----- Supplied data

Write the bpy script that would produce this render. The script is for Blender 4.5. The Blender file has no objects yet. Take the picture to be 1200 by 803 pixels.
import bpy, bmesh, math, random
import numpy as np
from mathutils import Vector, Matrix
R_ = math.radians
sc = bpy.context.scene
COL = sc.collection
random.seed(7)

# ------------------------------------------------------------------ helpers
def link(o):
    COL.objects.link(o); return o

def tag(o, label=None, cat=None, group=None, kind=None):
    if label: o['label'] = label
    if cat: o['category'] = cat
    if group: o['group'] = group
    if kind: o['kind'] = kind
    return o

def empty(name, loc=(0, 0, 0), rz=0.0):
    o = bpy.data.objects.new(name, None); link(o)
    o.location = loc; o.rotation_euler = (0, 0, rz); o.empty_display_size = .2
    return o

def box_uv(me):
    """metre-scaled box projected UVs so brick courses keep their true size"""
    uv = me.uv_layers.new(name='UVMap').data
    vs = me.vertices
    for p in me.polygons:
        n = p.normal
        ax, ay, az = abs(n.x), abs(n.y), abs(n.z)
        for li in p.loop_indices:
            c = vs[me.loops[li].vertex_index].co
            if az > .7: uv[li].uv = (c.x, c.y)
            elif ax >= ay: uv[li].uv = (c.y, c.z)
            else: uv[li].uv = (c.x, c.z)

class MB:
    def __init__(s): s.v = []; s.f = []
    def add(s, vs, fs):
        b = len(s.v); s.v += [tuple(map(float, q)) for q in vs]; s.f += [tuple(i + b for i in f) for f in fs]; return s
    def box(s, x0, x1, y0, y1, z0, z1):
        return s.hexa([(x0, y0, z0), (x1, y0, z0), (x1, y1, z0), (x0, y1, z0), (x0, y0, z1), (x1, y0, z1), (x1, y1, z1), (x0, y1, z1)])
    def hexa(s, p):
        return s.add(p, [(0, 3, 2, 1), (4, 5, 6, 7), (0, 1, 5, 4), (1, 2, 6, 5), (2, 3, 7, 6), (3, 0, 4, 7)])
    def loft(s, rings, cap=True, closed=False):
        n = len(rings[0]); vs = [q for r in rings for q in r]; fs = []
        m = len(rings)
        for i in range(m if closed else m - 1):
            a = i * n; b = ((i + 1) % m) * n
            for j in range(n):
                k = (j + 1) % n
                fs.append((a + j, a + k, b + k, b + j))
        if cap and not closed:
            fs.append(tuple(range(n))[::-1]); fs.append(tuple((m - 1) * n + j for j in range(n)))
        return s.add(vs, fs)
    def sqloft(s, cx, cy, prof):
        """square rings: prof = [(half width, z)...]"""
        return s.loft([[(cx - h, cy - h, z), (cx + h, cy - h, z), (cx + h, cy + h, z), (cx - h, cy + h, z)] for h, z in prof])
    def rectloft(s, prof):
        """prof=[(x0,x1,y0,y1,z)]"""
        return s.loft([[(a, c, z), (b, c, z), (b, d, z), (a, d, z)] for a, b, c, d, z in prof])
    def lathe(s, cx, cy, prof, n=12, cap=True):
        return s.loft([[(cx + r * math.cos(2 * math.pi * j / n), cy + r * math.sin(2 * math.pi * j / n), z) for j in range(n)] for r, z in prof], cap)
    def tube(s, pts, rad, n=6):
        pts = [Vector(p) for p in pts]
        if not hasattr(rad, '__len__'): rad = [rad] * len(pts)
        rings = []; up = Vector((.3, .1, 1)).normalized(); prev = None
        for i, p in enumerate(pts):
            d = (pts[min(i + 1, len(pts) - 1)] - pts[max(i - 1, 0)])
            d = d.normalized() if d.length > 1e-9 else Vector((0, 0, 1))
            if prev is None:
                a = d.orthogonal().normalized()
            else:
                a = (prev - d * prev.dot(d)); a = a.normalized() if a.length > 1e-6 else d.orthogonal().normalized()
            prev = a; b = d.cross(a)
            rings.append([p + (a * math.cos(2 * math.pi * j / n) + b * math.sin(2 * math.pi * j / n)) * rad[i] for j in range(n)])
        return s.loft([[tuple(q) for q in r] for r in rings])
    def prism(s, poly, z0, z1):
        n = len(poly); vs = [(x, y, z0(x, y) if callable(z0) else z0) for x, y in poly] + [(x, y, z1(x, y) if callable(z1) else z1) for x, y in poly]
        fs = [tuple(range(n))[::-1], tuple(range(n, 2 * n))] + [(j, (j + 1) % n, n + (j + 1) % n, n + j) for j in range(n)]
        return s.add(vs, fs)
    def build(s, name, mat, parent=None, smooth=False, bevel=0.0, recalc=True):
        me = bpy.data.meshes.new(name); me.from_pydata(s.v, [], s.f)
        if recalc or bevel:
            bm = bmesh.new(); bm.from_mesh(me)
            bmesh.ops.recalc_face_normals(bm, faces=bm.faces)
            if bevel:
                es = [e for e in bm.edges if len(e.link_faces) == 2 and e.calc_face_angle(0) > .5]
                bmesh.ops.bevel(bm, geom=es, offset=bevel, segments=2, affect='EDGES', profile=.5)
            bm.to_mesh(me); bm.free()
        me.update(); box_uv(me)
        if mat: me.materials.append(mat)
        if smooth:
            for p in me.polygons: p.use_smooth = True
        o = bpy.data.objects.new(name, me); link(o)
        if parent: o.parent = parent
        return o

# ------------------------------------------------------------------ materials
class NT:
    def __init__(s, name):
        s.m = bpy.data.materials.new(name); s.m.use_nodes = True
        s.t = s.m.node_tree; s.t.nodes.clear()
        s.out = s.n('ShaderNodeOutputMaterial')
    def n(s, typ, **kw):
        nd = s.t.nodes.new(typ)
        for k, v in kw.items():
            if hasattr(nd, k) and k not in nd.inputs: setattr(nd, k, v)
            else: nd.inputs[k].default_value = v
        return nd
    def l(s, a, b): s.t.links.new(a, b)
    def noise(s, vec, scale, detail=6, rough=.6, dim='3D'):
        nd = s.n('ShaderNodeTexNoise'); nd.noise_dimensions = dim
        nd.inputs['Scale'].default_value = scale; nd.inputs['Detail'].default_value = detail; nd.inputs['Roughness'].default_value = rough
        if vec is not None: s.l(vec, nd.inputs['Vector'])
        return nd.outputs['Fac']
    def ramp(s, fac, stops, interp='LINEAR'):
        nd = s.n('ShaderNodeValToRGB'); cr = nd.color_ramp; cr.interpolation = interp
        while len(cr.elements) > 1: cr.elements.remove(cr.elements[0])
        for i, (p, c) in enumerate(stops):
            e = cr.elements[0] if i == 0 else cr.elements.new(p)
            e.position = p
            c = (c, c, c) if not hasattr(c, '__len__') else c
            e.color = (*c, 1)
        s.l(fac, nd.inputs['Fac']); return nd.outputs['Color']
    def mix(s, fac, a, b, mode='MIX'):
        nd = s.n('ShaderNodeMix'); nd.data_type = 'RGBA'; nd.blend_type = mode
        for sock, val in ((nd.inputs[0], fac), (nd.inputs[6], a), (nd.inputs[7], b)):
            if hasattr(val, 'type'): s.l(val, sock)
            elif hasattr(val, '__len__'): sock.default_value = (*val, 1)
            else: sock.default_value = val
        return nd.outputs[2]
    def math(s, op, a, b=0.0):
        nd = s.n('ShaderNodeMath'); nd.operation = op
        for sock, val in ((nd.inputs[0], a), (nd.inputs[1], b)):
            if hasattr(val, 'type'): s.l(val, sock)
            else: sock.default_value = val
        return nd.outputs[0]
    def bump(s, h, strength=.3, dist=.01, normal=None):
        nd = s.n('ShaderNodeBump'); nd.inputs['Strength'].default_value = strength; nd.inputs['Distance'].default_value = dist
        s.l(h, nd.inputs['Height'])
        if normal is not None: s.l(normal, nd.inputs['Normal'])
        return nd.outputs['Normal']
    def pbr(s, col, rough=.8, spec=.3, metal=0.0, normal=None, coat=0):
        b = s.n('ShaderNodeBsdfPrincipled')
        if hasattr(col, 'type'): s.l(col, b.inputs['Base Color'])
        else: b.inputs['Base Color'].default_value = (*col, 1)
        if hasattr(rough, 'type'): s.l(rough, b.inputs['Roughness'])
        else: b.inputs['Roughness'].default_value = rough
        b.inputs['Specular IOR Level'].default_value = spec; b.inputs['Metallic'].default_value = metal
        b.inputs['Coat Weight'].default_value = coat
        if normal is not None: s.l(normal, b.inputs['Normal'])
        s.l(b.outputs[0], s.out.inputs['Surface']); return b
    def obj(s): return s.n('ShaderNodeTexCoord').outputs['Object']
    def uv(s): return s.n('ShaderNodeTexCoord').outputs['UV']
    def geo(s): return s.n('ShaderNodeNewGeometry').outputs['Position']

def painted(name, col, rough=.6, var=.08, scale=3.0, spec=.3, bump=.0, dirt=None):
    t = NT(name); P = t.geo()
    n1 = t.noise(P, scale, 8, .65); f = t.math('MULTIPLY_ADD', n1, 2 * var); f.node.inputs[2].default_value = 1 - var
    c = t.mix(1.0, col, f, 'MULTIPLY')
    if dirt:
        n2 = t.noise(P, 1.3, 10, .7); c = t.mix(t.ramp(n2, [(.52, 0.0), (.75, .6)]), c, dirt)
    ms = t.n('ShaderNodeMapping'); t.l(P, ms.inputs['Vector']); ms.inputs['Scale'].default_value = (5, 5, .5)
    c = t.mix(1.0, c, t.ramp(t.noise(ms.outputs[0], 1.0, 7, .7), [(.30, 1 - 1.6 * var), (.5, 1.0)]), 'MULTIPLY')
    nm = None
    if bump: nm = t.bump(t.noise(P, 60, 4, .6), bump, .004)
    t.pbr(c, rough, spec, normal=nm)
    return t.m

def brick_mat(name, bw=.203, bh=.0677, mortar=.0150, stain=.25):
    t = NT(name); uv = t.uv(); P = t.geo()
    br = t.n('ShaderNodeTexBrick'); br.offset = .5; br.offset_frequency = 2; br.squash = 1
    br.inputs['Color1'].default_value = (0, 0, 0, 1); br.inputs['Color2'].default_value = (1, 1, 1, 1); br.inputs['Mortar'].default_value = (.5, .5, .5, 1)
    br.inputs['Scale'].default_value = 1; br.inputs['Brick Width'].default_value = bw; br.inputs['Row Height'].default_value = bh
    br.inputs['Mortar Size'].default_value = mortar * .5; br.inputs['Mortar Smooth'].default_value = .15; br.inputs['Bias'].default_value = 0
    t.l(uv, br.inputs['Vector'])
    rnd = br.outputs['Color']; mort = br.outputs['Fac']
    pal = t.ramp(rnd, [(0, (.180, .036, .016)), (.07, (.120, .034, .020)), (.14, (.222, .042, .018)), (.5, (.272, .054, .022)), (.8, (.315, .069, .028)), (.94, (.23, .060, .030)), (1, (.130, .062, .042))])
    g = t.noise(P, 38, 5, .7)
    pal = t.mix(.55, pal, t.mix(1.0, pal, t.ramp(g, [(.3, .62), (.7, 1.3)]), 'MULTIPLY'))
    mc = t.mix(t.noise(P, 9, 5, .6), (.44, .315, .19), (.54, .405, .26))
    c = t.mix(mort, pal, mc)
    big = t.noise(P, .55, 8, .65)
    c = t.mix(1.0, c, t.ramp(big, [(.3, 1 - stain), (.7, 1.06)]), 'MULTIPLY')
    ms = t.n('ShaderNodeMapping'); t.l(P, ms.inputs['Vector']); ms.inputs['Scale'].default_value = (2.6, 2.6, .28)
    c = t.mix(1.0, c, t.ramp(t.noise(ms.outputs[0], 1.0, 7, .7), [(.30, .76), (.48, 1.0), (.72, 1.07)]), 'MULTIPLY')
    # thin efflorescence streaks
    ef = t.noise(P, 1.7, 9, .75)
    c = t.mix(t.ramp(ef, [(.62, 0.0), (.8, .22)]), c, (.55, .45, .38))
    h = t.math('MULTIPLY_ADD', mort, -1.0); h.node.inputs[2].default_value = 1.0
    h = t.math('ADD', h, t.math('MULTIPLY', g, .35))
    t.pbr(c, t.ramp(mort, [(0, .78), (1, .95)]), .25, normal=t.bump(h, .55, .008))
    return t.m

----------

**Brief:** Set out every line from the material that contains the string "objects".

**Output of the exercise:**
Write the bpy script that would produce this render. The script is for Blender 4.5. The Blender file has no objects yet. Take the picture to be 1200 by 803 pixels.
    COL.objects.link(o); return o
    o = bpy.data.objects.new(name, None); link(o)
        o = bpy.data.objects.new(name, me); link(o)